Financial Sovereignty and Payment Resilience

  • CBDC interoperability enhances financial sovereignty by reducing exposure to sanctions risks, payment disruptions, and chokepoints in traditional correspondent banking networks.
  • This is particularly relevant after recent global experiences of financial sanctions and weaponisation of payment systems.

Technical and Regulatory Challenges

  • Linking CBDCs requires robust solutions for interoperability standards, cybersecurity, data localisation, privacy protection, and settlement finality across jurisdictions.
  • Divergent regulatory frameworks and capital control regimes among BRICS members could complicate harmonisation and slow operationalisation.

Monetary Policy and Financial Stability Concerns

  • Cross-border CBDC use raises concerns regarding currency substitution, capital flow volatility, and potential spillovers into domestic monetary policy transmission.
  • Central banks will need safeguards to ensure CBDC linkages do not undermine capital controls or domestic financial stability.

Institutional Architecture and Governance

  • Any BRICS CBDC linkage would require a multilateral governance framework, potentially involving a shared settlement platform or coordinated clearing mechanisms.
  • Lessons may be drawn from BIS-led projects such as mBridge, which explores multi-CBDC cross-border payment systems.

BRICS as a Laboratory for Digital Finance

  • BRICS provides a relatively safe experimental space for South–South financial innovation, given shared concerns over payment efficiency and development finance constraints.
  • Successful CBDC linkage could later be scaled to other emerging economies, enhancing BRICS’ relevance beyond rhetoric.

Implications for Global Financial Architecture

  • While not replacing existing systems like SWIFT, interoperable CBDCs could introduce parallel settlement channels, increasing redundancy and resilience in global finance.
  • Over time, this may gradually reshape norms around cross-border payments, settlement transparency, and sovereign control.

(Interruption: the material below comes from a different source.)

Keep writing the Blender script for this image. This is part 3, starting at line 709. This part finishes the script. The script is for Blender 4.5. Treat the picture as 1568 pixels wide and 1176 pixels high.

India’s Opportunity as BRICS Host in 2026

  • As host of the 2026 BRICS Summit, India has agenda-setting power to frame CBDC linkage as a technical, development-oriented initiative rather than a geopolitical statement.
  • India can emphasise efficiency, inclusion, and resilience, aligning the proposal with Global South development priorities.

Way Forward: Calibrated and Incremental Approach

  • India should advocate pilot-based, sandbox-driven implementation, starting with limited corridors and trade-linked transactions to test operational feasibility.
  • Parallel diplomatic engagement with Western partners can mitigate misperceptions and reassure stakeholders about India’s non-confrontational intent.